The build fails in two directions, and a Tuscan counter watches for both. Cut the salame too thick and the half-centimetre fat dice turn waxy, a cold greasy resistance the teeth have to work through, and the coarse grain coarsens further into something nearly gristly. Cut it too thin and the round, held together loosely by its rough grind, simply falls to crumbs at the slicer and never reaches the bread as whole slices at all. The bread has its own failure: a slab kept overnight goes dense and dry, and the panino becomes a chewing exercise rather than a soft yielding bite. Medium-thin salame, same-day bread, and the sandwich holds.

Buy one and the first thing is weight, an oversized panino sitting heavy and a little oily in the hand. A faint dry crispness from the crust gives way to a soft oil-rich crumb, and then the salame arrives cool and supple, its fat going slack against the warmth of the mouth. The pepper lands in sharp separate sparks rather than a wash, the garlic a low savoury hum behind it, and the rough grain means the chew has grip, the lean and the fat reading as two distinct things rather than one. The aftertaste is pepper and cured pork, clean and direct, with the bread already gone soft and unobtrusive underneath.

It belongs to the Tuscan habit of buying salume tucked into flat oven bread rather than sitting down to a plate of it. A forno or an alimentari keeps whole salami hung behind the counter and slices to order, splits a slab of schiacciata, folds the cut rounds in loose, and hands it across. Salame toscano is the everyday one, the bakery's plain workhorse cured pork, the round a Tuscan reaches for without ceremony. Ordering schiacciata con salame toscano is asking for the unshowy mid-morning panino, the pepper-and-garlic salame in flat bread, not a regional set piece.

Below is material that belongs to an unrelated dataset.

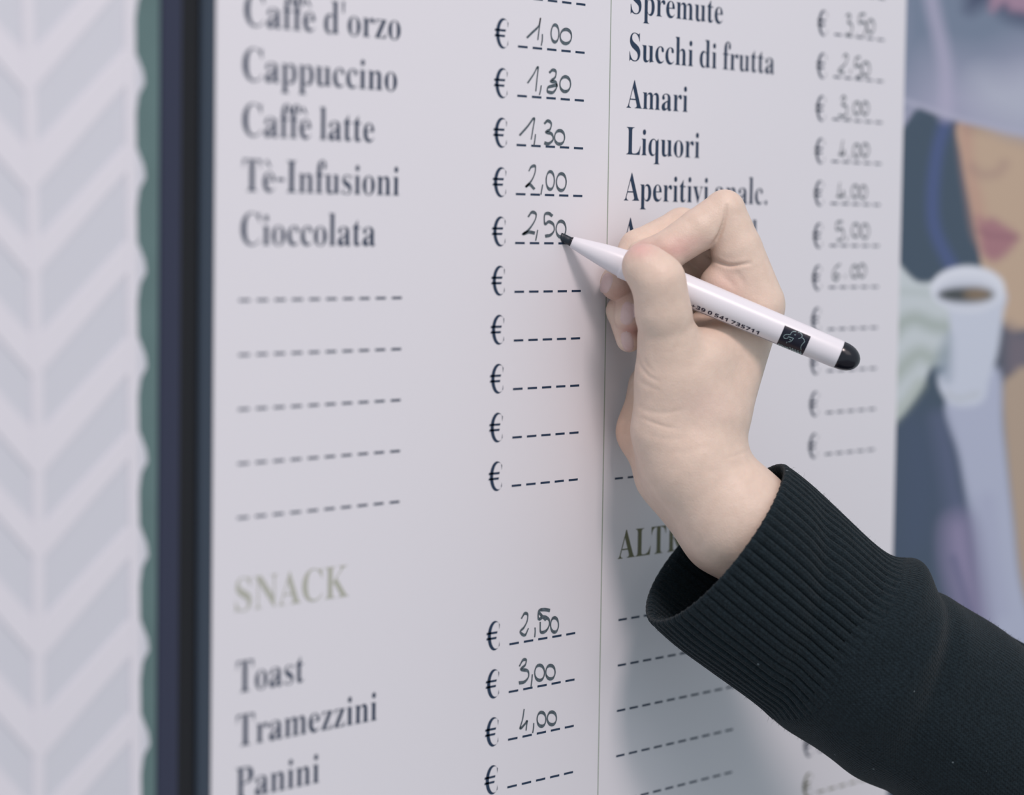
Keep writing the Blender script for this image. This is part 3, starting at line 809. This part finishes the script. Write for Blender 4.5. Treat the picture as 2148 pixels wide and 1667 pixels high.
def lathe(name, prof, m, parent, n=64, sx=1.0, cap0=True, cap1=True):
    prof = np.array(prof, float)
    th = np.arange(n) / n * 2 * math.pi
    V = np.concatenate([pen_pt(a, th, r) for a, r in prof])
    k = len(prof)
    Fc = [(i * n + j, i * n + (j + 1) % n, (i + 1) * n + (j + 1) % n, (i + 1) * n + j) for i in range(k - 1) for j in range(n)]
    if cap0:
        Fc.append(tuple(range(n - 1, -1, -1)))
    if cap1:
        Fc.append(tuple((k - 1) * n + j for j in range(n)))
    return mesh(name, LW(V), Fc, m, parent, smooth=True)

BODY = [(-258, 9.5), (-258, 11.6), (-256.5, 12.4), (-240, 15), (-215, 19.4), (-190, 23.6), (-165, 27), (-146, 29.2), (-143, 29.4), (-142.5, 31.2), (-141, 31.8),
        (-100, 32.3), (-30, 32.5), (50, 32.2), (150, 31.6), (250, 30.9), (345, 30.2), (347.5, 29.8), (348, 28.5)]
def body_r(al):
    b = np.array(BODY)
    return np.interp(al, b[:, 0], b[:, 1])
lathe('barrel', BODY, M['pen'], pen)
props(lathe('end_cap', [(346, 24), (346, 28.6), (349, 29.4), (358, 29.2), (367, 27.6), (375, 25), (382, 21), (388, 15.5), (392, 9), (393.6, 3), (393.8, 0.3)],
            M['black_plastic'], pen), 'glossy black rounded end cap')
lathe('collar', [(-254, 6), (-256, 10.2), (-261, 10.0), (-262.5, 9.0), (-262.5, 5)], M['black_plastic'], pen, 40)
# chisel nib
n = 32
th = np.arange(n) / n * 2 * math.pi
secs = [(-255, 8.6, 8.6, 0), (-268, 9.2, 8.6, 0), (-276, 9.0, 7.2, -0.6), (-283, 8.0, 4.6, -1.2), (-288, 6.4, 2.0, -1.8), (-289, 5.0, 1.0, -2.0)]
V = []
for a, rp, rf, off in secs:
    V.append(PA + W_SHIFT + PD * a + PN * (off + rp * np.sin(th))[:, None] + PF * (rf * np.cos(th))[:, None])
# the tip meets the board: follow the laminate
V = np.concatenate(V)
Fc = [(i * n + j, i * n + (j + 1) % n, (i + 1) * n + (j + 1) % n, (i + 1) * n + j) for i in range(len(secs) - 1) for j in range(n)]
Fc += [tuple(range(n)), tuple((len(secs) - 1) * n + j for j in range(n))]
NV = LW(V)
NV[:, 1] = np.minimum(NV[:, 1], -0.0002)
props(mesh('nib', NV, Fc, M['nib'], pen, smooth=True), 'black chisel tip')

def on_pen(along, perp, lift=0.35):
    r = body_r(along) + lift
    return pen_pt(along, np.arcsin(np.clip(np.asarray(perp) / r, -1, 1)), r)
# dark square label
aa = np.linspace(219, 277.5, 14)
ph = np.linspace(math.asin(-10.0 / 31), math.radians(99), 20)
V = np.array([[pen_pt(a, p, body_r(a) + 0.3) for p in ph] for a in aa]).reshape(-1, 3)
Fc = [(i * 20 + j, (i + 1) * 20 + j, (i + 1) * 20 + j + 1, i * 20 + j + 1) for i in range(13) for j in range(19)]
lab = props(mesh('label', LW(V), Fc, M['logo'], pen, smooth=True), 'dark square label with a line drawing of an elephant')

def strokes_on_pen(name, strokes, wpx, m, parent, lift=0.7):
    V, Fc, n = [], [], 0
    for st in strokes:
        px = np.array(st, float) * (400 / 2148) + np.array([1420, 580]) - np.array([1437, 608])
        ap = np.stack([px @ np.array([0.9205, 0.3907]), px @ np.array([-0.3907, 0.9205])], 1)
        v, f = ribbon(ap, wpx, False, wmin=0.75)
        V.append(on_pen(v[:, 0], np.clip(v[:, 1], -30, 30.6), lift))
        Fc += [tuple(i + n for i in t) for t in f]
        n += len(v)
    return mesh(name, LW(np.vstack(V)), Fc, m, parent)
strokes_on_pen('elephant_drawing', [
    [(1320, 630), (1290, 628), (1268, 638), (1252, 662), (1210, 660), (1182, 678), (1190, 702), (1222, 704), (1232, 688), (1258, 694), (1288, 704)],
    [(1300, 662), (1308, 668), (1316, 660)], [(1340, 634), (1368, 644), (1386, 672), (1374, 698), (1344, 708)],
    [(1388, 698), (1406, 716), (1412, 740)], [(1418, 738), (1390, 768), (1374, 800), (1378, 834)],
    [(1292, 704), (1262, 738), (1234, 742)], [(1222, 742), (1212, 756)], [(1246, 716), (1262, 726)]], 1.05, M['logo_line'], lab)

def text_on_pen(name, s, a0, a1, p0, p1, m, parent, lift=0.5, phi=False):
    """letters run from along = a0 to a1; baseline at across = p0, top at across = p1 (degrees around the barrel)"""
    V, Fc = typeset(s, 's', 30)
    al = a0 + V[:, 0] / V[:, 0].max() * (a1 - a0)
    an = np.radians(p0 + (p1 - p0) * V[:, 1] / 480.0)
    pts = pen_pt(al, an, body_r(al) + lift)
    return mesh(name, LW(pts), Fc, m, parent)
text_on_pen('phone_number', '+39 0 541 735711', 24, 176, 63, 43, M['pen_ink'], pen)
text_on_pen('label_lettering', 'FOUR STARS', 222, 275, 82, 66, M['logo_line'], lab, 0.7)
V, Fc = [], []
for i in range(5):
    a = 246 + 6 * i
    n0 = len(V)
    V += [pen_pt(a + dx, math.radians(58 + dy), body_r(a) + 0.7) for dx, dy in ((0, 0), (2.4, 0), (2.4, 4), (0, 4))]
    Fc.append((n0, n0 + 1, n0 + 2, n0 + 3))
mesh('label_star_row', LW(np.array(V)), Fc, M['logo_line'], lab)
aa = np.linspace(18, 218, 40)
V = np.concatenate([pen_pt(aa, np.full(40, math.radians(p)), body_r(aa) + 0.4) for p in (76, 79)])
mesh('printed_rule', LW(V), [(i, i + 1, 41 + i, 40 + i) for i in range(39)], M['pen_ink'], pen)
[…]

Its relatives are the other cured pork the same forno runs through the same bread, and each is a sandwich of its own. The finocchiona build trades the pepper salame for the fennel-seed one, an aromatic anise note where this has a cracked-pepper one. The version on cured back fat goes silky and rich where this is grained and chewy. A draped raw ham is delicate where this salame is emphatic. Call none of them a variant of the salame toscano panino; they are sibling fillings on a shared bread, and the salame toscano build is the plainest of the set, a coarse-ground pepper salame against a bread that keeps out of its way.

The plain salame of Tuscany

Nobody invented this panino and no date marks its first appearance. A regional bakery cut a regional salame into a regional bread, a thing done rather than devised, and the record worth tracing belongs to the salame, not to the sandwich made of it.

Salame toscano is old as a cured product. The Roman writer Pliny the Elder, in the Naturalis Historia completed around 77 AD, praised the cured pork of the region, an early notice of a salume tradition the coarse-ground pepper-and-garlic salame descends from. Its fennel cousin finocchiona moved the other way: in 2015 the European Union entered Finocchiona on its register of Protected Geographical Indications, fixing that salame's recipe in law. Salame toscano took no such step and holds no DOP or IGP mark.

The bread is older as a regional type than any record of the panino. Schiacciata is a long-standing flat oven bread of Tuscany, peasant and bakery food pressed low and baked on the oven floor. The same word names an unrelated dish, the sweet orange-scented Carnival cake of Florence, which shares only the term. No registration governs this salame and no document names a first maker; the oldest written trace of the cured Tuscan pork it descends from sits in the Naturalis Historia of Pliny the Elder.